No es un dato irrelevante. Cuando Moisés muestra el Decálogo en dos tablas, en una aparecen los Mandamientos que guardan relación con Dios y, en la otra, los que se refieren a las relaciones entre los hombres. El amar a Dios sobre todas las cosas, como resumen de la primera, y al prójimo como a ti mismo, por aquel amor a Dios como esencia de la segunda, define la naturaleza y articulación entre ambas. Ser cristiano significa asumir las dos tablas, no sólo una. Y ése es el problema, la dificultad lógica por nuestra condición humana, que se convierte en terrible cuando, constatando la ausencia de una de las dos, nos negamos a rectificar.
Hay cristianos de la primera tabla, que pueden llegar a ser celosos cumplidores del ritual, e incluso más allá de ello pueden vivir en la oración y la práctica de los Sacramentos, pero no ven nunca al otro, al prójimo, entendido en sentido cristiano, es decir, no a aquél que está próximo a nosotros, por el que sentimos afinidad o empatía y con el que comulgamos políticamente, sino el próximo como alteridad, como otro yo muy distinto, que habla y promueve cuestiones que nos son profundamente contrarias. Ése es el prójimo del mandato cristiano, porque el otro es fácil de amar, es aquél a quien también puede amar el pagano.
Los católicos de la primera tabla de la ley pueden perder todo sentido del deber (amar cuando el prójimo plantea, por ejemplo, razones políticas y sociales absolutamente opuestas a las suyas, no tanto porque sean poco cristianas sino porque son radicalmente distintas), y entonces, en ocasiones, hace una operación que todavía es más contraria al sentido evangélico. Intenta disfrazar su ira y rechazo de una vestimenta católica. ¿Significa esto que los católicos no vamos a discrepar nunca y a razonar contra algo? La respuesta es evidente: ¡claro que sí! Lo que pasa es que lo haremos con razones, que estaremos contra un objetivo, una norma y un hecho, pero actuaremos siempre con respeto a las personas intentando entender los motivos de aquella propuesta. Y es que, aunque sea mala o nos lo parezca, siempre habrá un resquicio, un espacio mayor o menor de verdad, que deberemos saber ver y valorar.

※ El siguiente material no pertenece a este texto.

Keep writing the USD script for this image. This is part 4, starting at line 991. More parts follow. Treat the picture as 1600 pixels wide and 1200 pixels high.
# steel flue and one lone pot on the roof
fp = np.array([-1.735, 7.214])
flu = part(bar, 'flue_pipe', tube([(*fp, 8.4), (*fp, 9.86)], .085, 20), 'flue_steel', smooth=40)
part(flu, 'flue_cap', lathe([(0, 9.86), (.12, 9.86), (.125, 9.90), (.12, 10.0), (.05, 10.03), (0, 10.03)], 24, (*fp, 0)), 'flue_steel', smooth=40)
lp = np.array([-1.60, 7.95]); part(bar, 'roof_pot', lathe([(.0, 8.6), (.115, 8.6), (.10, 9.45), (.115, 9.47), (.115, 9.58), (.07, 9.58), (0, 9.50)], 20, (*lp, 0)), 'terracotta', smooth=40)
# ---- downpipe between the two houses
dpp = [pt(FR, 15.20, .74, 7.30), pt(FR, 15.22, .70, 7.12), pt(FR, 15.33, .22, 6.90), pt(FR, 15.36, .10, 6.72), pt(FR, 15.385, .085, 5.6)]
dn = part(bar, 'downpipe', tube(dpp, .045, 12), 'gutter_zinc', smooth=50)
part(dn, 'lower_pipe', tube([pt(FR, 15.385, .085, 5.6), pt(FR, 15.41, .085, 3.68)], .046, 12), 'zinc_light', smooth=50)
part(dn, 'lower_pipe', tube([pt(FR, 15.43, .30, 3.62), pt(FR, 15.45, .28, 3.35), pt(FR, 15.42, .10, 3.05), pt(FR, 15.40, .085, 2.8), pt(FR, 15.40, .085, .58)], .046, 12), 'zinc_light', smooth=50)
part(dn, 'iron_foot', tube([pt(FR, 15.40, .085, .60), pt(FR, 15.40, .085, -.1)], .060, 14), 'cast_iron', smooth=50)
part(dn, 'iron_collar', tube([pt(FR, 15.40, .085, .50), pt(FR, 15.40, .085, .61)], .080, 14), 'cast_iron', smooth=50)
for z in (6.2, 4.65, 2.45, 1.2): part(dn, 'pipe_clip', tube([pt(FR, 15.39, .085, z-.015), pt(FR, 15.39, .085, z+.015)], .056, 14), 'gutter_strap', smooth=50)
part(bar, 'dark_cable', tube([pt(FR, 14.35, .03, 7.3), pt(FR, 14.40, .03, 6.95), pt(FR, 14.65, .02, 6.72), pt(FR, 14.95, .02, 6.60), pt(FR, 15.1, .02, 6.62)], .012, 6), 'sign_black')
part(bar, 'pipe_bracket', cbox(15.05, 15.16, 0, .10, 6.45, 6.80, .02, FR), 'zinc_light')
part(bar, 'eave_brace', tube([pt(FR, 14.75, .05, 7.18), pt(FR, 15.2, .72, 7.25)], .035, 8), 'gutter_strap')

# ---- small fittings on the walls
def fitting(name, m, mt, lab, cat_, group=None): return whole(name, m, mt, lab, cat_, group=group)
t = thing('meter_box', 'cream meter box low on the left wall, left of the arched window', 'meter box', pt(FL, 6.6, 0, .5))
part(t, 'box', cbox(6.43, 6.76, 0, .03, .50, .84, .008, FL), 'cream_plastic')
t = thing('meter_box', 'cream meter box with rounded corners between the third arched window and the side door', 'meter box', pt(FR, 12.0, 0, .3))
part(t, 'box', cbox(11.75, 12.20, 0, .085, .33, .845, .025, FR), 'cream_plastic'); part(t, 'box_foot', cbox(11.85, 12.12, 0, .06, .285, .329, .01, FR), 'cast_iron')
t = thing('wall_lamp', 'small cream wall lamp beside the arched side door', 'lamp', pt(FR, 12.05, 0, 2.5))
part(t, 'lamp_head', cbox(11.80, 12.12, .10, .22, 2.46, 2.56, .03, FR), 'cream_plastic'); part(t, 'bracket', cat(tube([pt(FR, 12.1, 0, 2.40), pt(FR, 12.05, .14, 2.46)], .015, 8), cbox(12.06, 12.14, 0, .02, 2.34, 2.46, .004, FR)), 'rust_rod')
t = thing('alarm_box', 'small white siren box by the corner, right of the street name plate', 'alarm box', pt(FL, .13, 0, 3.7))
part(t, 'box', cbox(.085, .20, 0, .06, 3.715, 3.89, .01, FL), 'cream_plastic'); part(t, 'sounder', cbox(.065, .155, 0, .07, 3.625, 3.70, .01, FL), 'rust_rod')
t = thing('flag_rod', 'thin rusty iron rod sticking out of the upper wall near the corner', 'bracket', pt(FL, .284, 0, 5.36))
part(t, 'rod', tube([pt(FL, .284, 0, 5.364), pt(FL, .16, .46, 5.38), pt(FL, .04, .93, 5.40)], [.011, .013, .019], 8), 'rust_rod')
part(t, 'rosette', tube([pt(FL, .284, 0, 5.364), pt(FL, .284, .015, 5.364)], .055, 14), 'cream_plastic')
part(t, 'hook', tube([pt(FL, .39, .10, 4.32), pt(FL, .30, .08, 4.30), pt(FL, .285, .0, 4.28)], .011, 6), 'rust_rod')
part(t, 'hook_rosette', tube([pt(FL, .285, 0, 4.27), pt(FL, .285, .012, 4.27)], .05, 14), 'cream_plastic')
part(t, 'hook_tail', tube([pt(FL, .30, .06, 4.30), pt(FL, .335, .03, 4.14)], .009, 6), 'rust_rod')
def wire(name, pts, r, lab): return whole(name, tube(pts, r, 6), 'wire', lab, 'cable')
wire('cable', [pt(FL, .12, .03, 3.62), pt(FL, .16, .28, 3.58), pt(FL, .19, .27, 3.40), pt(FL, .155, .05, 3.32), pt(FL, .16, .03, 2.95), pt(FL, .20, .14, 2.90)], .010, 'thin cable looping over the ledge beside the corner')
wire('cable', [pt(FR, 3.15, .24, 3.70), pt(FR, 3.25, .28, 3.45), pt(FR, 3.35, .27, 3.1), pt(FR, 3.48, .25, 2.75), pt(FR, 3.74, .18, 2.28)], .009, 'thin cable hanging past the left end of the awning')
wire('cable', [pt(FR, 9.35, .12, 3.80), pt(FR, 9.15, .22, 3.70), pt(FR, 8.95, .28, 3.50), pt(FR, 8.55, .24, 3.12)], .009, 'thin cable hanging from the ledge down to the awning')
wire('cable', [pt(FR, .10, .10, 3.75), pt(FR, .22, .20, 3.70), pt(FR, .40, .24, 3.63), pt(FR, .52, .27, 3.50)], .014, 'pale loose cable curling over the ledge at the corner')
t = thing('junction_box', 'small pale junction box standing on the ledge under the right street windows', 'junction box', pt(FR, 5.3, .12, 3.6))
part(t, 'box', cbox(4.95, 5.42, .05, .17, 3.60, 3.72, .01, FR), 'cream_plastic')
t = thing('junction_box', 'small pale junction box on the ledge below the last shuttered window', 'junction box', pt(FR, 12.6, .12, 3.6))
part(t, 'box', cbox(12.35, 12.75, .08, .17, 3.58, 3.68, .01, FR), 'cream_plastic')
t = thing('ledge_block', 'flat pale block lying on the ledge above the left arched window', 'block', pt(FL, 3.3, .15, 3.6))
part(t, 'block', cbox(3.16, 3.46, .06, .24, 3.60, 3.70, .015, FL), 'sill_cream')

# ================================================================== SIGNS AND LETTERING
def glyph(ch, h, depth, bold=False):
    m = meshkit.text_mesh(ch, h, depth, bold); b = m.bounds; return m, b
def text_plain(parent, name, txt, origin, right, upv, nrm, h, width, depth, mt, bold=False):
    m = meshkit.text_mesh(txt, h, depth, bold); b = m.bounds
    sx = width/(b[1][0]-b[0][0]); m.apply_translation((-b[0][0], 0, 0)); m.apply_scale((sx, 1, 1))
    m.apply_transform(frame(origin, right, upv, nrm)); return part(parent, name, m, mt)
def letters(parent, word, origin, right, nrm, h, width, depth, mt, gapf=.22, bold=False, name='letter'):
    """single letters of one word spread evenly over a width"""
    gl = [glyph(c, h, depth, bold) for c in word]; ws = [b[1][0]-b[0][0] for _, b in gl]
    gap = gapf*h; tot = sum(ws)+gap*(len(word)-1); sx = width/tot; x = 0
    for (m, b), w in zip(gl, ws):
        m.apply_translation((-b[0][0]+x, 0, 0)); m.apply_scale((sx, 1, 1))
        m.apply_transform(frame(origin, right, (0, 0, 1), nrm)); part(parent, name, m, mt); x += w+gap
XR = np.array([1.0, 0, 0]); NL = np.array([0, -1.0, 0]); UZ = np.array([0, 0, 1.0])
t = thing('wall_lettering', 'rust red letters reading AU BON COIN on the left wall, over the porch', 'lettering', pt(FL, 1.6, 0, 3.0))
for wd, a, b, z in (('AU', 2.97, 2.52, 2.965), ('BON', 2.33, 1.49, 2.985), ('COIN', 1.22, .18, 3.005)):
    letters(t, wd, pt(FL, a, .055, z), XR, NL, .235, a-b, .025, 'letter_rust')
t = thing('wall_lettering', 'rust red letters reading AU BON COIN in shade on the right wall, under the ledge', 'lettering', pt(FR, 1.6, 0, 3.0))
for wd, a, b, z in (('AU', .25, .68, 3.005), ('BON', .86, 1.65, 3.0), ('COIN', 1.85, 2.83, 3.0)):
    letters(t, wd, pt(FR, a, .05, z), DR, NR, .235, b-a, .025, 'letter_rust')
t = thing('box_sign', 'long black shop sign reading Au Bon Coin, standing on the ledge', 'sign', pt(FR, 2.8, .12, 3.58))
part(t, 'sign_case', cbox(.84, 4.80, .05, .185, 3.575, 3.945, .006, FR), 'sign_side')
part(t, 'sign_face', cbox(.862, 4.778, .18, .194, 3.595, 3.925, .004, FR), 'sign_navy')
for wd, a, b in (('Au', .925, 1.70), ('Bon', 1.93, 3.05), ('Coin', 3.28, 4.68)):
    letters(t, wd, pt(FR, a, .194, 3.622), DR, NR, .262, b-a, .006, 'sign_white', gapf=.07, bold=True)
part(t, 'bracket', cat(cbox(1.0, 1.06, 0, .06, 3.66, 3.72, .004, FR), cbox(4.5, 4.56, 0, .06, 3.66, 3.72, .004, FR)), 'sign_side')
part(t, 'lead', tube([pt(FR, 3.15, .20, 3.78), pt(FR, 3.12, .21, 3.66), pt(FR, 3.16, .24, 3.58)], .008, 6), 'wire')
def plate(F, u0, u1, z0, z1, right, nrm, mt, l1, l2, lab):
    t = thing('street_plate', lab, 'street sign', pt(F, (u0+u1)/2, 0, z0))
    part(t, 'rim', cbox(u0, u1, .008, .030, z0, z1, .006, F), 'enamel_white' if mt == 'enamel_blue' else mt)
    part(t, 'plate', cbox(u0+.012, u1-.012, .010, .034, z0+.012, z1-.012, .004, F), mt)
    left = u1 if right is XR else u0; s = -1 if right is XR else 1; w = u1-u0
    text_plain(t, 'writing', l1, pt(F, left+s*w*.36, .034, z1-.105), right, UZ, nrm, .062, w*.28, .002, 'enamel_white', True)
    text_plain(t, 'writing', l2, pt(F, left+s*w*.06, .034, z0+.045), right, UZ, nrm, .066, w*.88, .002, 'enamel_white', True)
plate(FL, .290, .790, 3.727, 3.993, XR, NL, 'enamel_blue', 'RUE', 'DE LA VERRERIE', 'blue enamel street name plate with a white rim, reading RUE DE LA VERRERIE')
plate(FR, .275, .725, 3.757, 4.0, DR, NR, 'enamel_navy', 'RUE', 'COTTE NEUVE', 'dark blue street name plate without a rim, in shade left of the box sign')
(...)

Cuando rechazamos la ley del matrimonio homosexual, es obvio que no estamos rechazando a las personas que lo son. Sabemos ver en aquella demanda un enfoque radicalmente equivocado de una situación social que pide atención, no la del matrimonio, pero sí algún tipo de respuesta. Este ejemplo sirve para prácticamente todas las categorías políticas, incluso con mayor intensidad, porque precisamente lo hemos escogido porque, de todas las leyes aprobadas en este país y las que ahora están en debate, es (junto con la ley del aborto y la del divorcio instantáneo) la que crea una mayor ruptura antropológica, una mayor destrucción de la esencia de la naturaleza humana.
Pero existen también los católicos de la segunda tabla, los que reducen el Evangelio a un mensaje estrictamente humano y ven en Jesús no al liberador de la humanidad, sino a un líder político. Ignoran lo que dijo San Agustín sobre “el veneno horrendo y oculto de vuestro error: pretendéis que la Gracia de Cristo sea su ejemplo y no su don”. Un reciente artículo del jesuita José Ignacio González Faus pone de relieve ese cristianismo falseado de la segunda tabla que presenta una dialéctica inventada entre misa, vida religiosa, reivindicación católica y acudir al servicio del hombre. Plantea como opuestos elementos de una misma secuencia y pretende eliminar aquello que precisamente le aporta sentido: la apertura al misterio de Dios y su Gracia.